• Directions for this task: Would you transcribe all of the data exactly, down to the last character?

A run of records
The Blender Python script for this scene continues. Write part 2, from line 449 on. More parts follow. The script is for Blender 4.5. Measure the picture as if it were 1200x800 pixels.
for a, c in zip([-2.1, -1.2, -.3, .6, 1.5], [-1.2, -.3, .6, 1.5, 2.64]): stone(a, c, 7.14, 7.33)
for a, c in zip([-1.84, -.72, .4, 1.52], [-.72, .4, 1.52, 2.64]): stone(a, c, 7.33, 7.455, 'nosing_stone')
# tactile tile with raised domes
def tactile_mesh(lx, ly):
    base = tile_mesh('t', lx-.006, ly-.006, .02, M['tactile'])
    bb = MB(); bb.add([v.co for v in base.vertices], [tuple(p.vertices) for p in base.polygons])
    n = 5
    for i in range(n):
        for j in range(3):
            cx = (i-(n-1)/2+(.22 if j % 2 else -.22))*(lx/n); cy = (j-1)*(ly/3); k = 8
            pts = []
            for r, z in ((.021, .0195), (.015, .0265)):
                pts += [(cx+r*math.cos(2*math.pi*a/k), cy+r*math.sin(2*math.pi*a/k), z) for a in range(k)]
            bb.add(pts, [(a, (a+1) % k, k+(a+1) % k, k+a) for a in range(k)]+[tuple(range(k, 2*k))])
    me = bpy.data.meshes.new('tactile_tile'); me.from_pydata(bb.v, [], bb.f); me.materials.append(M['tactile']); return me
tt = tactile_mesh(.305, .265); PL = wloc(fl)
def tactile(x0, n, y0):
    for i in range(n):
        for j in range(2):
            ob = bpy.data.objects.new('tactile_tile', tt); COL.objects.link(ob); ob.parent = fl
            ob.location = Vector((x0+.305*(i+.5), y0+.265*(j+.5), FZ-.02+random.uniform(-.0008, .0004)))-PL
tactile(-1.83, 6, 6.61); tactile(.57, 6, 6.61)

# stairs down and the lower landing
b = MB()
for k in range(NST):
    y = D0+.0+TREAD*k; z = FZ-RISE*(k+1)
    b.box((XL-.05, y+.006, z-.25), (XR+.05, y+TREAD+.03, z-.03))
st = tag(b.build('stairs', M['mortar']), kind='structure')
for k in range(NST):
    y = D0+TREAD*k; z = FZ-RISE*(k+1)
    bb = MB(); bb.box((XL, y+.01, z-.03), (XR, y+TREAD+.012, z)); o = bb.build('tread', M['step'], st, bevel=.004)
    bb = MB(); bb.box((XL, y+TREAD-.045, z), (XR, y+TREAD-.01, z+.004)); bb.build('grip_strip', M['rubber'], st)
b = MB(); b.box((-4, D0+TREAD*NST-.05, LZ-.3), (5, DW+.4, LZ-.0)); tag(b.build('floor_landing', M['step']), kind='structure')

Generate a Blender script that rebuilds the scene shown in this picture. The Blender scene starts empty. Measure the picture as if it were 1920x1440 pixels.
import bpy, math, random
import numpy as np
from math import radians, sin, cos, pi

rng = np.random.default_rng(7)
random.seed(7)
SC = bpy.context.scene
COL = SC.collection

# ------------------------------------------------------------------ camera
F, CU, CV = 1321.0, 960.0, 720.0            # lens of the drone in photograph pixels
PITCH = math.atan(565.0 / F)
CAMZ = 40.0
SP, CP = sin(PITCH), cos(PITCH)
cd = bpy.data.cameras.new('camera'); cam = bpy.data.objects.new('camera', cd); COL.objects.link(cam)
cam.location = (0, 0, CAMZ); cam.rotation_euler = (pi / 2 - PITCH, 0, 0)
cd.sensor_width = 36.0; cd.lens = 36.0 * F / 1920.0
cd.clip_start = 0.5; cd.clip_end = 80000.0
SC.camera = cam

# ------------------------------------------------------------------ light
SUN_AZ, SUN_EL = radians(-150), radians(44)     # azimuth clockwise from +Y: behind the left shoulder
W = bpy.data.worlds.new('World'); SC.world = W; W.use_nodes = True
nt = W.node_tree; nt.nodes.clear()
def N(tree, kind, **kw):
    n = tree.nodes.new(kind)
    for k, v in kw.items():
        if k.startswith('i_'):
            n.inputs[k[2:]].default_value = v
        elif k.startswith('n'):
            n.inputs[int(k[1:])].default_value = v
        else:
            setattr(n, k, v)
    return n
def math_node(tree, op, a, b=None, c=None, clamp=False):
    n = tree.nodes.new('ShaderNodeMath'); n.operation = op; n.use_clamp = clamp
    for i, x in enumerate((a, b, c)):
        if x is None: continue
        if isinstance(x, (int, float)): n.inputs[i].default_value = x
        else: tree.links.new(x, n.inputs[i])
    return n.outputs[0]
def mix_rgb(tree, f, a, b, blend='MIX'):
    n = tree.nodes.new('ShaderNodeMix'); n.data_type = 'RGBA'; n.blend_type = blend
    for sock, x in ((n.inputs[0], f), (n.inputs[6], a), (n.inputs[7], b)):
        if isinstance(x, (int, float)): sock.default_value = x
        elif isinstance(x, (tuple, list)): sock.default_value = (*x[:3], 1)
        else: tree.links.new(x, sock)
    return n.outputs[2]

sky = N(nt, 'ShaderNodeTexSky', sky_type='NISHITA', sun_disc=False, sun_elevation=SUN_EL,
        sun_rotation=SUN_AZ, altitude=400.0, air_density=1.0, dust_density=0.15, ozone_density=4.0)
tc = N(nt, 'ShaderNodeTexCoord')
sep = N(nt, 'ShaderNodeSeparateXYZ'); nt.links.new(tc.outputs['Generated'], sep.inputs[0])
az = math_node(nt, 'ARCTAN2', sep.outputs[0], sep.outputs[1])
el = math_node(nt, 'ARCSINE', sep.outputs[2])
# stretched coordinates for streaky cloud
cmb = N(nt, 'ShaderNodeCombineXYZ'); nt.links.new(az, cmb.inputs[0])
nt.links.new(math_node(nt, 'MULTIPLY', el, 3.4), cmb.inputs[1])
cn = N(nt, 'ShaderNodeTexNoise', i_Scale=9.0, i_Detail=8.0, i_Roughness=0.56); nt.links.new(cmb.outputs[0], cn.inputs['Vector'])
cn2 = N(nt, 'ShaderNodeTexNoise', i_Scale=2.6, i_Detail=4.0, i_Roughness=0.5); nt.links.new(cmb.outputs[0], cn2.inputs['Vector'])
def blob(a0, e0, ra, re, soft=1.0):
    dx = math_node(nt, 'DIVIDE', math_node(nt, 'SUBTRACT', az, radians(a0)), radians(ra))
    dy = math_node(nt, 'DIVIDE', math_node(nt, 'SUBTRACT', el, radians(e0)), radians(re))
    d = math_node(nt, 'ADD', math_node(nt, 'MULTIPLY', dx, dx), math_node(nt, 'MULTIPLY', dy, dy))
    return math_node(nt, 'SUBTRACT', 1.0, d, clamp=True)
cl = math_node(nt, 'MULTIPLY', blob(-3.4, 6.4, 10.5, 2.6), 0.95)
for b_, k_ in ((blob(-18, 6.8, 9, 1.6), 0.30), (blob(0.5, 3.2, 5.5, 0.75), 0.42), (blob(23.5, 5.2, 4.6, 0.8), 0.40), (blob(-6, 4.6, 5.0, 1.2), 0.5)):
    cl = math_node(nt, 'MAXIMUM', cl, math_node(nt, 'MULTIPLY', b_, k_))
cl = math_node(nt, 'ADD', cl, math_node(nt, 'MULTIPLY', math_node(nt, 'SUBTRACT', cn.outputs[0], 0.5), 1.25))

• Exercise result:
The Blender Python script for this scene continues. Write part 2, from line 449 on. More parts follow. The script is for Blender 4.5. Measure the picture as if it were 1200x800 pixels.
for a, c in zip([-2.1, -1.2, -.3, .6, 1.5], [-1.2, -.3, .6, 1.5, 2.64]): stone(a, c, 7.14, 7.33)
for a, c in zip([-1.84, -.72, .4, 1.52], [-.72, .4, 1.52, 2.64]): stone(a, c, 7.33, 7.455, 'nosing_stone')
# tactile tile with raised domes
def tactile_mesh(lx, ly):
    base = tile_mesh('t', lx-.006, ly-.006, .02, M['tactile'])
    bb = MB(); bb.add([v.co for v in base.vertices], [tuple(p.vertices) for p in base.polygons])
    n = 5
    for i in range(n):
        for j in range(3):
            cx = (i-(n-1)/2+(.22 if j % 2 else -.22))*(lx/n); cy = (j-1)*(ly/3); k = 8
            pts = []
            for r, z in ((.021, .0195), (.015, .0265)):
                pts += [(cx+r*math.cos(2*math.pi*a/k), cy+r*math.sin(2*math.pi*a/k), z) for a in range(k)]
            bb.add(pts, [(a, (a+1) % k, k+(a+1) % k, k+a) for a in range(k)]+[tuple(range(k, 2*k))])
    me = bpy.data.meshes.new('tactile_tile'); me.from_pydata(bb.v, [], bb.f); me.materials.append(M['tactile']); return me
tt = tactile_mesh(.305, .265); PL = wloc(fl)
def tactile(x0, n, y0):
    for i in range(n):
        for j in range(2):
            ob = bpy.data.objects.new('tactile_tile', tt); COL.objects.link(ob); ob.parent = fl
            ob.location = Vector((x0+.305*(i+.5), y0+.265*(j+.5), FZ-.02+random.uniform(-.0008, .0004)))-PL
tactile(-1.83, 6, 6.61); tactile(.57, 6, 6.61)

# stairs down and the lower landing
b = MB()
for k in range(NST):
    y = D0+.0+TREAD*k; z = FZ-RISE*(k+1)
    b.box((XL-.05, y+.006, z-.25), (XR+.05, y+TREAD+.03, z-.03))
st = tag(b.build('stairs', M['mortar']), kind='structure')
for k in range(NST):
    y = D0+TREAD*k; z = FZ-RISE*(k+1)
    bb = MB(); bb.box((XL, y+.01, z-.03), (XR, y+TREAD+.012, z)); o = bb.build('tread', M['step'], st, bevel=.004)
    bb = MB(); bb.box((XL, y+TREAD-.045, z), (XR, y+TREAD-.01, z+.004)); bb.build('grip_strip', M['rubber'], st)
b = MB(); b.box((-4, D0+TREAD*NST-.05, LZ-.3), (5, DW+.4, LZ-.0)); tag(b.build('floor_landing', M['step']), kind='structure')

Generate a Blender script that rebuilds the scene shown in this picture. The Blender scene starts empty. Measure the picture as if it were 1920x1440 pixels.
import bpy, math, random
import numpy as np
from math import radians, sin, cos, pi

rng = np.random.default_rng(7)
random.seed(7)
SC = bpy.context.scene
COL = SC.collection

# ------------------------------------------------------------------ camera
F, CU, CV = 1321.0, 960.0, 720.0            # lens of the drone in photograph pixels
PITCH = math.atan(565.0 / F)
CAMZ = 40.0
SP, CP = sin(PITCH), cos(PITCH)
cd = bpy.data.cameras.new('camera'); cam = bpy.data.objects.new('camera', cd); COL.objects.link(cam)
cam.location = (0, 0, CAMZ); cam.rotation_euler = (pi / 2 - PITCH, 0, 0)
cd.sensor_width = 36.0; cd.lens = 36.0 * F / 1920.0
cd.clip_start = 0.5; cd.clip_end = 80000.0
SC.camera = cam

# ------------------------------------------------------------------ light
SUN_AZ, SUN_EL = radians(-150), radians(44)     # azimuth clockwise from +Y: behind the left shoulder
W = bpy.data.worlds.new('World'); SC.world = W; W.use_nodes = True
nt = W.node_tree; nt.nodes.clear()
def N(tree, kind, **kw):
    n = tree.nodes.new(kind)
    for k, v in kw.items():
        if k.startswith('i_'):
            n.inputs[k[2:]].default_value = v
        elif k.startswith('n'):
            n.inputs[int(k[1:])].default_value = v
        else:
            setattr(n, k, v)
    return n
def math_node(tree, op, a, b=None, c=None, clamp=False):
    n = tree.nodes.new('ShaderNodeMath'); n.operation = op; n.use_clamp = clamp
    for i, x in enumerate((a, b, c)):
        if x is None: continue
        if isinstance(x, (int, float)): n.inputs[i].default_value = x
        else: tree.links.new(x, n.inputs[i])
    return n.outputs[0]
def mix_rgb(tree, f, a, b, blend='MIX'):
    n = tree.nodes.new('ShaderNodeMix'); n.data_type = 'RGBA'; n.blend_type = blend
    for sock, x in ((n.inputs[0], f), (n.inputs[6], a), (n.inputs[7], b)):
        if isinstance(x, (int, float)): sock.default_value = x
        elif isinstance(x, (tuple, list)): sock.default_value = (*x[:3], 1)
        else: tree.links.new(x, sock)
    return n.outputs[2]

sky = N(nt, 'ShaderNodeTexSky', sky_type='NISHITA', sun_disc=False, sun_elevation=SUN_EL,
        sun_rotation=SUN_AZ, altitude=400.0, air_density=1.0, dust_density=0.15, ozone_density=4.0)
tc = N(nt, 'ShaderNodeTexCoord')
sep = N(nt, 'ShaderNodeSeparateXYZ'); nt.links.new(tc.outputs['Generated'], sep.inputs[0])
az = math_node(nt, 'ARCTAN2', sep.outputs[0], sep.outputs[1])
el = math_node(nt, 'ARCSINE', sep.outputs[2])
# stretched coordinates for streaky cloud
cmb = N(nt, 'ShaderNodeCombineXYZ'); nt.links.new(az, cmb.inputs[0])
nt.links.new(math_node(nt, 'MULTIPLY', el, 3.4), cmb.inputs[1])
cn = N(nt, 'ShaderNodeTexNoise', i_Scale=9.0, i_Detail=8.0, i_Roughness=0.56); nt.links.new(cmb.outputs[0], cn.inputs['Vector'])
cn2 = N(nt, 'ShaderNodeTexNoise', i_Scale=2.6, i_Detail=4.0, i_Roughness=0.5); nt.links.new(cmb.outputs[0], cn2.inputs['Vector'])
def blob(a0, e0, ra, re, soft=1.0):
    dx = math_node(nt, 'DIVIDE', math_node(nt, 'SUBTRACT', az, radians(a0)), radians(ra))
    dy = math_node(nt, 'DIVIDE', math_node(nt, 'SUBTRACT', el, radians(e0)), radians(re))
    d = math_node(nt, 'ADD', math_node(nt, 'MULTIPLY', dx, dx), math_node(nt, 'MULTIPLY', dy, dy))
    return math_node(nt, 'SUBTRACT', 1.0, d, clamp=True)
cl = math_node(nt, 'MULTIPLY', blob(-3.4, 6.4, 10.5, 2.6), 0.95)
for b_, k_ in ((blob(-18, 6.8, 9, 1.6), 0.30), (blob(0.5, 3.2, 5.5, 0.75), 0.42), (blob(23.5, 5.2, 4.6, 0.8), 0.40), (blob(-6, 4.6, 5.0, 1.2), 0.5)):
    cl = math_node(nt, 'MAXIMUM', cl, math_node(nt, 'MULTIPLY', b_, k_))
cl = math_node(nt, 'ADD', cl, math_node(nt, 'MULTIPLY', math_node(nt, 'SUBTRACT', cn.outputs[0], 0.5), 1.25))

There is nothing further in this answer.